During the show which I referenced during our sermon last week, an American female comedian was invited to the podium. As expected she did “the lines” she had prepared for the event. However, just before she left the stage, she threw some puns and sarcastic statements at the Nigerian female members of the audience. “You know I am an American”, she started. “Aside from my make-up, every other thing in me is natural. I do not have fake attachments on my head; I do not have fake artificial eyelashes on my eyelids…”.

When she made those statements, I immediately remembered the unfortunate incident of the death of a Muslim female Corp member a couple of years back. We were told that when it was time for the ritual birth to be performed for her, attempts were made to untie the attachments she had fixed to her hair before her demise. In the process, scalps of her head began to peel together with the strands of the attachments. The ritual birth soon became an experience in blood stains and stench. All efforts to make her journey to the hereafter as clean as possible became an inglorious pastime.

Brethren, why do our women hold tenaciously to the opinion that until they appear like white women, their beauty would be incomplete in comparison to the other? Why do our women continue to think that until they attach extra- artificial hairs to their eyelids, their femininity would suffer diminution?

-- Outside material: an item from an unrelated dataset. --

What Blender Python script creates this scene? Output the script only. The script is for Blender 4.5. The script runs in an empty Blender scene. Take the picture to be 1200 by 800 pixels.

The mother of the faithfuls, Sayyida A’isha (may He be pleased with her) once said that an Ansari girl who had been married became sick. She eventually lost almost all her hair. Members of her family and friends later decided to join her hair with false hair, so they asked the Messenger of the Almighty for his opinion. The Prophet is reported to have said: “The Almighty has cursed the woman who joins her or someone else’s hair with the hair of another man or woman) and the woman who asks for her hair to be joined with the hair of another.” When I chanced upon this, I asked my wife: “exactly where do they get these attachments?”. Her response was frightening. She said attachments are usually sourced from animals and dead bodies of women. She also said that some people do sell part of their hairs particularly those who are exceptionally endowed and blessed with hair among women. Nothing sells best and faster than the sacred, now I know. When I heard this, I immediately remembered yet another product of the “modern” world -sperm banks and sperm markets particularly in United States of America. Perhaps this should be for another sermon.

Let us bear it in mind that there is a unanimous agreement of scholars on the impermissibility of the use attachments to the hair except where there is a valid and legal basis for such. Remember yet another tradition in which the Prophet invokes the wrath on the Wasilah and the Mutawasilah (the hairdresser that adds the hair and the lady who asks for it.) While it is true that some other scholars have argued that attachments which come from ordinary wool, not from animals or human beings are permitted, the challenge is that nowadays the barrier between the lawful and the unlawful is no more clear for all to see. Leave that which you are in doubt, so says the Prophet, for that which you are not.

Ask that sister of mine: “exactly what extra beauty do the artificial eyelashes add to your femininity and for who and in whose name are these desecrations of the human body being carried out?”